I cleaned mine and added ~55 ml of a non Toyota 10,000 cst fluid, it appeared to about the same level as the factory fill, but it's hard to tell. Rick has run them with two tubes (36 ml), they operate correctly, some have run them with four tubes (72 ml) and still had the valve work correctly. So the fill doesn't look to be that critical as long as it's not overfilled so the reservoir overflows causing it to stay on all of the time. I prefer more fluid so the circulation time is longer, may cool the fluid better extending it's life, no data, just my thought.
I see fan output air temps of ~110-125F at speed and 150-165F when stopped. Shift neutral on the highway and rev it I hear little or no fan noise, stop at a light, it heat soaks due to the loss of ram airflow, the fan output air temp raises but the other temps now stay stable. Accelerate from the light, there is big fan noise, the fan output air temp drops quickly and with a few blocks the fan noise goes away. IMHO the fan is doing a good job of reacting to heat loads, providing much improved airflow and keeping temps stable with the stock valve setting.

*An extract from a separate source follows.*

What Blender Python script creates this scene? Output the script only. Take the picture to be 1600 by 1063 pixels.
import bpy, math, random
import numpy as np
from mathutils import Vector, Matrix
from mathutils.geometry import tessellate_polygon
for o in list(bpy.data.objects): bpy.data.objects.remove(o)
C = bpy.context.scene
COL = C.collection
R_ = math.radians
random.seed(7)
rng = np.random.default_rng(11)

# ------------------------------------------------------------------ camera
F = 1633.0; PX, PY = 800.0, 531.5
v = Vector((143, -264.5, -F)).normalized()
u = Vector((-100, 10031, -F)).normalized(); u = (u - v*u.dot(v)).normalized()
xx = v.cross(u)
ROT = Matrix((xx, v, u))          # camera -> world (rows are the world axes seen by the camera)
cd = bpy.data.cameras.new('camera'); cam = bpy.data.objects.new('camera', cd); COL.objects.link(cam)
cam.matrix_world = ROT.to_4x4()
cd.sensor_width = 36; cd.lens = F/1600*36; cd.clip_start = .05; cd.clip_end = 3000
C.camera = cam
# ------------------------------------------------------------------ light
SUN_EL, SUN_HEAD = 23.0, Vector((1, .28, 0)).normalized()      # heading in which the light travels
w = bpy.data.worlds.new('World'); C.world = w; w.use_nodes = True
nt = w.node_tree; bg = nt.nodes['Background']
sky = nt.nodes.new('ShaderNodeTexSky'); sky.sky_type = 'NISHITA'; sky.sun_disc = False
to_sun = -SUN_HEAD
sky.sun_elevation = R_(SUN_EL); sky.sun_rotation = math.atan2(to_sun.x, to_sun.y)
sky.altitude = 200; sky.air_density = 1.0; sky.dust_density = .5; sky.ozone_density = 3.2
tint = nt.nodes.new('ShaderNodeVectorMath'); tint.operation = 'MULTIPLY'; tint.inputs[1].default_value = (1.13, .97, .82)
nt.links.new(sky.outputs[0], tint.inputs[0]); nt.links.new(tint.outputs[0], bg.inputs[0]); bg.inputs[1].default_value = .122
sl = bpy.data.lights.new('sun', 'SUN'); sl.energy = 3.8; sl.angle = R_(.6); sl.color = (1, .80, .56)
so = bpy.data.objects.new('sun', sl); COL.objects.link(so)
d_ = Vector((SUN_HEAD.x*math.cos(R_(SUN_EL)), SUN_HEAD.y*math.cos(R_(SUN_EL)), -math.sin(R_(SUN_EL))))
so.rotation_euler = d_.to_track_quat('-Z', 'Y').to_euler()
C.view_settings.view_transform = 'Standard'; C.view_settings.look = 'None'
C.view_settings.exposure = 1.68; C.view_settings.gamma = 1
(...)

With the stock thinner fluid, advancing the valve gets more fluid into play sooner, but even full open it doesn't pump enough air when the truck is pushed hard. With the thicker fluid MUCH more air is pumped, so advancing it is less or may not necessary. I am thinking about 115F or so would allow the fan to freewheel when low load highway cruising and still react quickly to loads.
Two data points I would like to see are; What temp is the valve fully open at and what is the fan output air temp with the truck at speed and the coolant at 200F+? It maybe better to go at valve adjustment from that end, making sure that the valve is fully open in an extreme heat load?